start SUPPLIED MATERIAL

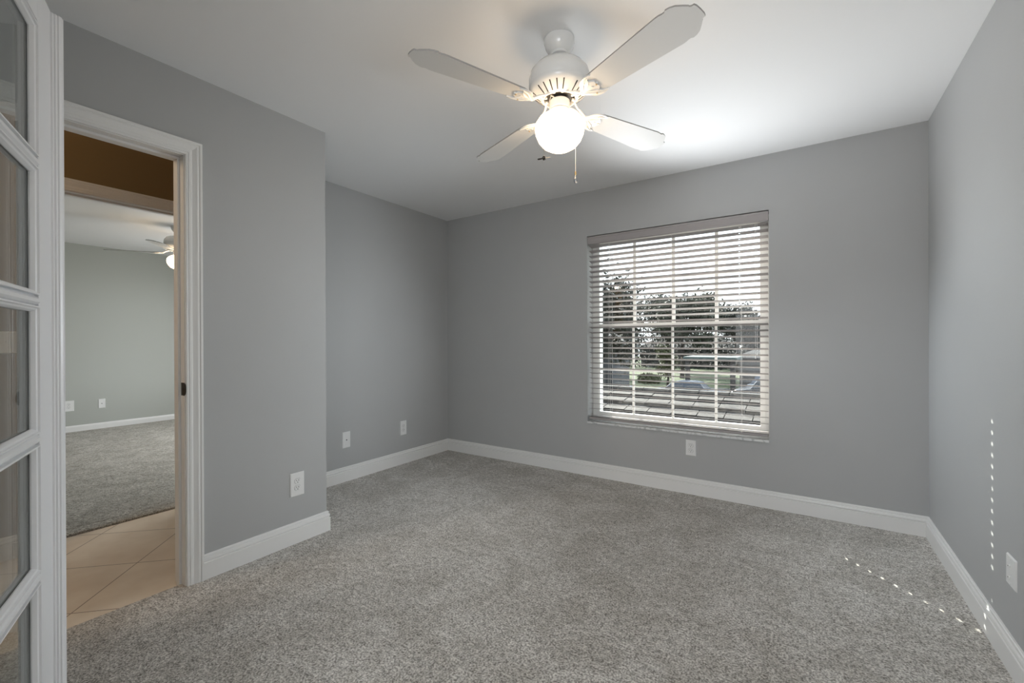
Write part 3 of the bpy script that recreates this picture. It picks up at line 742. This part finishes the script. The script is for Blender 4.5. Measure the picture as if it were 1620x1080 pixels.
M_teal = mat('teal_painted_beam', (0.0500, 0.0750, 0.0725), 0.7)
M_shingle = mat('dark_shingle', (0.0225, 0.0210, 0.0210), 0.9, noise=(5, 0.3))
M_darkglass = mat('dark_window_glass', (0.0075, 0.0100, 0.0125), 0.1, spec=0.8)
M_garage = mat('pale_garage_door', (0.0900, 0.0900, 0.0900), 0.7)
M_tyre = mat('rubber', (0.015, 0.015, 0.015), 0.8)

# roof of the lower storey: stepped tile courses rising to a ridge, then falling away
b = MB(); NC = 9; Y0, Y1r, Zr = 4.05, 7.0, 0.345; slope = 0.30
n_ = 11
for i in range(n_):
    ya = Y0+(Y1r-Y0)*i/n_; yb = Y0+(Y1r-Y0)*(i+1)/n_+0.05
    za = Zr-slope*(Y1r-ya); zb_ = Zr-slope*(Y1r-yb)
    random.seed(50+i)
    x = -9.0+random.uniform(-0.3, 0)
    while x < 4.0:
        wd = 0.33; dz = random.uniform(-0.006, 0.006); dy = random.uniform(-0.012, 0.012)
        b.add([(x, ya+dy, za+0.048+dz), (x+wd-0.012, ya+dy, za+0.048+dz), (x+wd-0.012, yb, zb_+0.002), (x, yb, zb_+0.002),
               (x, ya+dy, za-0.012), (x+wd-0.012, ya+dy, za-0.012), (x+wd-0.012, yb, zb_-0.03), (x, yb, zb_-0.03)],
              [(0, 1, 2, 3), (4, 5, 6, 7), (0, 1, 5, 4), (1, 2, 6, 5), (2, 3, 7, 6), (3, 0, 4, 7)])
        x += wd
    b.box(-9.3, 4.1, ya, yb, za-0.10, za-0.015)
x = -9.2
while x < 4.0:      # ridge caps
    b.prism([(-0.11, -0.03), (-0.06, 0.035), (0.06, 0.035), (0.11, -0.03)], lambda p, q, d: Vector((d, Y1r+p, Zr+q+0.02)), x, x+0.40)
    x += 0.415
b.add([(-9.2, Y1r, Zr), (4, Y1r, Zr), (4, Y1r+3.2, Zr-1.0), (-9.2, Y1r+3.2, Zr-1.0)], [(0, 1, 2, 3)])
struct('roof_lower', b, M_roof, 'weathered grey tile roof of the lower storey just outside the window', 'roof')
struct('wall_lower', MB().box(-9.2, 4.0, 3.9, 10.0, GZ, -0.78), M_fascia, 'lower storey wall below the tile roof', 'wall')

struct('ground_lawn', MB().box(-90, 60, 4, 110, GZ-0.2, GZ), M_grass, 'green lawn across the street', 'ground')
struct('road', MB().box(-90, 60, 27.8, 35.5, GZ, GZ+0.02), M_road, 'asphalt street beyond the roof', 'road')
struct('ground_driveway', MB().box(-8.6, -1.0, 35.5, 41, GZ, GZ+0.025).box(-5, 2, 10.2, 27.8, GZ, GZ+0.025), M_drive, 'pale concrete driveway', 'driveway')

def tree(x, y, h, rx, rz, cz, seed, m, nleaf, size, label, group='trees across the street', trunk=0.22, nb=14):
    random.seed(seed)
    e = empty('tree', (x, y, GZ)); tag(e, label, 'tree', group)
    b = MB(); top = h*0.62
    b.tube([(0, 0, -0.02), (0.1, 0.05, top*0.4), (-0.08, 0.1, top*0.75), (0.05, 0, top)], [trunk*1.25, trunk, trunk*0.8, trunk*0.4], 9)
    blobs = []
    for k in range(nb):
        a = random.uniform(0, 2*math.pi); q = math.sqrt(random.uniform(0, 1))*0.75
        p = Vector((rx*q*math.cos(a), rx*q*math.sin(a), cz-GZ+rz*random.uniform(-0.75, 0.75)))
        blobs.append((p, random.uniform(0.25, 0.42)))
        b.tube([(0, 0, top*random.uniform(0.5, 0.95)), p*0.55+Vector((0, 0, top*0.38)), p], [trunk*0.4, trunk*0.22, 0.02], 6)
    b.build('trunk', M_bark, e)
    lf = MB(); vs = []; fs = []
    for k in range(nleaf):
        c, s = random.choice(blobs)
        d = Vector((random.gauss(0, 1), random.gauss(0, 1), random.gauss(0, 0.8)))
        p = c+Vector((d.x*rx*s*0.62, d.y*rx*s*0.62, d.z*rz*s*0.62))
        u = Vector((random.gauss(0, 1), random.gauss(0, 1), random.gauss(0, 1))).normalized(); v = u.orthogonal().normalized()
        v = Matrix.Rotation(random.uniform(0, 6.28), 3, u) @ v
        sz = size*random.uniform(0.6, 1.3); i = len(vs)
        vs += [p-u*sz, p-v*sz*0.4, p+u*sz, p+v*sz*0.4]; fs.append((i, i+1, i+2, i+3))
    me = bpy.data.meshes.new('foliage'); me.from_pydata([tuple(q) for q in vs], [], fs); me.materials.append(m); me.update()
    o = bpy.data.objects.new('foliage', me); COL.objects.link(o); o.parent = e
    return e
#     x      y     h   rx   rz   cz
tree(-7.6, 18.0, 7.2, 1.9, 2.1, 1.9, 1, M_leafB, 5200, 0.13, 'sparse dark tree nearest the window at its left edge', trunk=0.15)
tree(-19.5, 50, 9.5, 3.3, 3.0, 3.0, 2, M_leafA, 7000, 0.22, 'broad oak behind the blue-grey house')
tree(-11.2, 50, 9.5, 3.4, 3.1, 3.0, 3, M_leafA, 8000, 0.22, 'tall oak in the middle of the window view')
tree(-3.0, 50, 7.6, 3.3, 2.5, 1.1, 4, M_leafB, 7000, 0.22, 'dark oak behind the teal carport')
tree(5.2, 50, 7.0, 3.3, 2.6, 1.0, 5, M_leafA, 5500, 0.22, 'lower tree at the right end of the street')
tree(-15.4, 60.5, 10.0, 3.5, 3.3, 3.6, 6, M_leafB, 7000, 0.24, 'far dark tree between the two oaks')
tree(-7.0, 60.5, 8.6, 3.5, 3.0, 2.5, 7, M_leafB, 7000, 0.24, 'far dark tree above the carport')
tree(-10.1, 39.5, 4.4, 0.9, 1.6, -0.7, 8, M_leafC, 2600, 0.12, 'slim yellow-green tree before the tall oak', trunk=0.1)
def shrub(x, y, r, h, seed, m, label, nl=2600):
    random.seed(seed)
    e = empty('shrub', (x, y, GZ)); tag(e, label, 'shrub', 'shrubs across the street')
    vs = []; fs = []
    for k in range(nl):
        a = random.uniform(0, 6.28); q = math.sqrt(random.random()); z = random.random()
        p = Vector((r*q*math.cos(a), 0.8*q*math.sin(a), h*z*(1-0.35*q*q)))
        u = Vector((random.gauss(0, 1), random.gauss(0, 1), random.gauss(0, 1))).normalized(); v = u.orthogonal().normalized()
        sz = 0.17*random.uniform(0.6, 1.3); i = len(vs)
        vs += [p-u*sz, p-v*sz*0.45, p+u*sz, p+v*sz*0.45]; fs.append((i, i+1, i+2, i+3))
    me = bpy.data.meshes.new('foliage'); me.from_pydata([tuple(q) for q in vs], [], fs); me.materials.append(m); me.update()
    o = bpy.data.objects.new('foliage', me); COL.objects.link(o); o.parent = e
    b = MB(); b.tube([(0, 0, 0), (0.05, 0, h*0.5)], [0.08, 0.03], 6); b.build('stem', M_bark, e)
shrub(-22, 67, 6.5, 6.6, 21, M_leafB, 'dark hedge mass left of the porch house', 4200)
shrub(-8.5, 67, 6.2, 6.6, 22, M_leafB, 'dark hedge mass right of the porch house', 4200)
shrub(5, 67, 6.5, 6.4, 23, M_leafB, 'dark hedge mass furthest to the right', 4200)
shrub(-12.6, 42.5, 1.1, 1.0, 24, M_leafC, 'small bright shrub at the edge of the lawn', 700)

def house(name, x0, x1, y0, y1, hz, rh, mw, label, wins, garage=None):
    e = empty(name, ((x0+x1)/2, (y0+y1)/2, GZ)); tag(e, label, 'house')
    ox, oy = (x0+x1)/2, (y0+y1)/2
    def P(mb, nm, m):
        mb.v = [(v[0]-ox, v[1]-oy, v[2]-GZ) for v in mb.v]; return mb.build(nm, m, e)
    P(MB().box(x0, x1, y0, y1, GZ, GZ+hz), 'wall', mw)
    r = MB(); o = 0.5; ym = (y0+y1)/2; zt = GZ+hz
    r.add([(x0-o, y0-o, zt), (x1+o, y0-o, zt), (x1+o, y1+o, zt), (x0-o, y1+o, zt), (x0+1.6, ym, zt+rh), (x1-1.6, ym, zt+rh),
           (x0-o, y0-o, zt-0.18), (x1+o, y0-o, zt-0.18), (x1+o, y1+o, zt-0.18), (x0-o, y1+o, zt-0.18)],
          [(0, 1, 5, 4), (1, 2, 5), (2, 3, 4, 5), (3, 0, 4), (0, 1, 7, 6), (1, 2, 8, 7), (2, 3, 9, 8), (3, 0, 6, 9), (6, 7, 8, 9)])
    P(r, 'roof', M_shingle)
    for wx0, wx1, wz0, wz1 in wins:
        f = P(MB().box(wx0-0.08, wx1+0.08, y0-0.06, y0, GZ+wz0-0.08, GZ+wz1+0.08), 'window', M_garage)
        g = MB().box(wx0, wx1, y0-0.08, y0-0.055, GZ+wz0, GZ+wz1); g.v = [(v[0]-ox, v[1]-oy, v[2]-GZ) for v in g.v]; g.build('pane', M_darkglass, f)
    if garage:
        g0, g1 = garage
        g = MB().box(g0, g1, y0-0.05, y0, GZ, GZ+2.1)
        for k in range(1, 4): g.box(g0, g1, y0-0.06, y0-0.05, GZ+0.525*k-0.01, GZ+0.525*k+0.01)
        P(g, 'garage_door', M_garage)
    return e, P
house('neighbour_house', -13.8, -9.4, 24.5, 27.5, 3.9, 1.2, M_stucco, 'blue-grey house with a plain side wall at the window left', [(-10.6, -9.9, 1.1, 2.3)])
hs, P3 = house('porch_house', -22, -9, 70, 76, 2.9, 1.6, M_beige, 'taupe house with several front windows in the centre', [(-20.6, -19.6, 0.9, 2.3), (-18.0, -17.0, 0.9, 2.3), (-14.6, -13.6, 0.9, 2.3), (-11.6, -10.6, 0.9, 2.3)])
cp = empty('carport', (-6.1, 37.8, GZ)); tag(cp, 'carport with a teal roof beam over the driveway', 'carport')
MB().box(-1.9, 1.9, -1.8, 1.8, 2.55, 2.85).build('roof_beam', M_teal, cp)
for x in (-1.6, 1.6):
    MB().box(x-0.16, x+0.16, -1.7, -1.4, 0, 2.55).build('post', M_beige, cp)
house('gable_house', -4.6, 1.4, 41.2, 45.0, 2.7, 0.9, M_garage, 'pale house beside the carport at the right', [(-1.2, -0.4, 1.0, 2.2)], (-4.2, -2.0))

def car(loc, rz, col, label, L=4.6, Hc=1.45):
    e = empty('car', loc, rz); tag(e, label, 'car', 'cars on the street')
    paint = mat('car_paint', tuple(c*0.6 for c in col), 0.25, spec=0.7)
    h = L/2; W = 0.88
    low = [(-h, 0.35), (-h, 0.72), (-h+0.12, 0.86), (-h+0.9, 0.93), (h-1.35, 0.93), (h-0.35, 0.80), (h-0.05, 0.66), (h, 0.35), (h-0.3, 0.22), (-h+0.3, 0.22)]
    b = MB(); b.prism(low, lambda p, q, d: Vector((p, d, q)), -W, W); b.build('car_body', paint, e, 0.06)
    up = [(-h+0.75, 0.90), (-h+1.25, Hc-0.10), (-h+1.7, Hc), (-h+2.6, Hc), (-h+3.0, Hc-0.07), (h-1.15, 0.90)]
    b = MB(); n = len(up)
    vs = [Vector((p, s*(W-0.04-0.22*max(0, q-0.9)/0.55), q)) for s in (-1, 1) for p, q in up]
    b.add(vs, [tuple(range(n)), tuple(range(2*n-1, n-1, -1))]+[(i, (i+1) % n, n+(i+1) % n, n+i) for i in range(n)])
    b.build('cabin', paint, e, 0.05)
    for s in (-1, 1):
        for (xa, xb, ta, tb) in ((-h+1.02, -h+2.05, -h+1.42, -h+2.05), (-h+2.15, h-1.35, -h+2.15, -h+2.92)):
            y_ = s*(W-0.03); yt = s*(W-0.235)
            MB().add([(xa, y_, 0.96), (xb, y_, 0.96), (tb, yt, Hc-0.13), (ta, yt, Hc-0.13)], [(0, 1, 2, 3)]).build('side_window', M_darkglass, e)
    for x in (-h+0.85, h-0.9):
        for s in (-1, 1):
            MB().lathe([(0.20, -0.11), (0.32, -0.10), (0.33, 0.0), (0.32, 0.10), (0.20, 0.11)], 20, M=Matrix.Translation((x, s*(W-0.08), 0.33)) @ Matrix.Rotation(math.pi/2, 4, 'X')).build('wheel', M_tyre, e)
    return e
car((-6.3, 30.5, GZ+0.02), 0.0, (0.035, 0.05, 0.085), 'dark blue sedan parked on the street in the window centre')
car((-12.6, 31.0, GZ+0.02), 0.0, (0.12, 0.16, 0.22), 'light blue car at the left edge of the window view')
car((-1.9, 33.5, GZ+0.02), math.radians(180), (0.05, 0.055, 0.07), 'dark grey car at the right end of the window view', Hc=1.6)
car((-2.2, 38.0, GZ+0.025), math.radians(75), (0.10, 0.12, 0.16), 'blue-grey car on the driveway beside the carport', Hc=1.6)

end SUPPLIED MATERIAL

▸ **REQUIREMENT**
Give again, word for word, every line from the top of the data through the line with "M_tyre = mat('rubber', (0.015, 0.015, 0.015), 0.8)", both ends included, and exclude the pictures.

▸ **ANSWER BELOW**
Write part 3 of the bpy script that recreates this picture. It picks up at line 742. This part finishes the script. The script is for Blender 4.5. Measure the picture as if it were 1620x1080 pixels.
M_teal = mat('teal_painted_beam', (0.0500, 0.0750, 0.0725), 0.7)
M_shingle = mat('dark_shingle', (0.0225, 0.0210, 0.0210), 0.9, noise=(5, 0.3))
M_darkglass = mat('dark_window_glass', (0.0075, 0.0100, 0.0125), 0.1, spec=0.8)
M_garage = mat('pale_garage_door', (0.0900, 0.0900, 0.0900), 0.7)
M_tyre = mat('rubber', (0.015, 0.015, 0.015), 0.8)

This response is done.